A number of firms I've done work for in the past few years seem to be looking at moving to SAP. Is there some kind of course or qualification that combined with my current IT experience might give me a head start or at least beef up my CV? Or is SAP so huge I need to know exactly which bit they are using to be of any use?

Doofus

32,274 posts

193 months

Austin Prefect said:
A number of firms I've done work for in the past few years seem to be looking at moving to SAP. Is there some kind of course or qualification that combined with my current IT experience might give me a head start or at least beef up my CV? Or is SAP so huge I need to know exactly which bit they are using to be of any use?
It really depends on what your job is. Administrator, accountant, buyer, engineer etc.

okgo

41,134 posts

218 months

Yes to the last sentence in your post.

foccer

16 posts

5 months

If you want to wind up an SAP specialist, tell them "its just another application"- it is really, it has a front end, an app layer and a DB layer but they get very protective of their "special" application and make a meal of the fact they cannot estimate sizing for a specific user count.

fourstardan

5,989 posts

164 months

Looks like SAP hasn't changed then regarding poor sizing!

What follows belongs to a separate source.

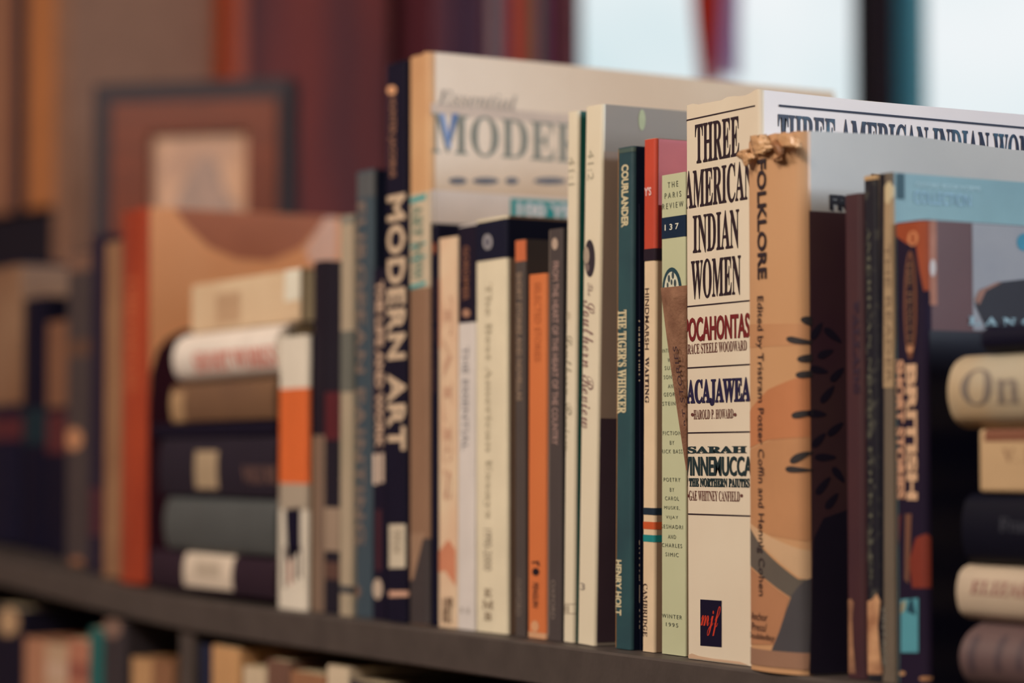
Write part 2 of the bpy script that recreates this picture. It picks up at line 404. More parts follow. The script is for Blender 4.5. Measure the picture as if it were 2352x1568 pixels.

If you are working non technical then have a look at how business process mapping etc can work to build out platform capability. I remember when we implemented and transformed to it there was a sea of consultants using a Business Modelling tool and coining it in.

Hard to see why folk are still going for SAP in 2025 but thats another discussion thread.

Sheets Tabuer

20,647 posts

235 months

Ahh Slow and painful.

What do you want to be in SAP, BI consultant, ABAP, BASIS or business process?

The jiffle king

7,337 posts

278 months

It takes an army of people to negotiate with SAP. Each of the modules is licenced in a different way, some
By revenue, some by transactions, some by users, and some even SAP cannot work it out.

Modules are like any other tool but getting to grips with the licensing model requires some serious brain power.

The model may look simple but heck there is always a small print which seems to negatively affect you

Great tool if you can run common process and stay vanilla. Some modules are more mature than others so watch out.

There is plenty of free overview training out there

bucksmanuk

2,365 posts

190 months

Ay yes…. SAP
Stop
All
Progress

Austin Prefect

Original Poster:

1,400 posts

12 months

So hanging loose and see exactly what these people are planning to use SAP for seems to be the best option. Must read up on BASIS and ABAP though.

Thanks all.

craigjm

20,044 posts

220 months

Austin Prefect said:
So hanging loose and see exactly what these people are planning to use SAP for seems to be the best option. Must read up on BASIS and ABAP though.

Thanks all.
Yes there isnt a standard because much of what we know of as a "SAP application" did not start life as such and have been acquired so they all have different UI's and back ends. You need to know what it will be used for (HR, finance, supply chain etc) and even then there is often more than one choice with a SAP application so it doesnt follow for instance that HR will be running SucccessFactors if its on "SAP HR".

My advice would be to get an understanding of the basics of cloud computing and go from there.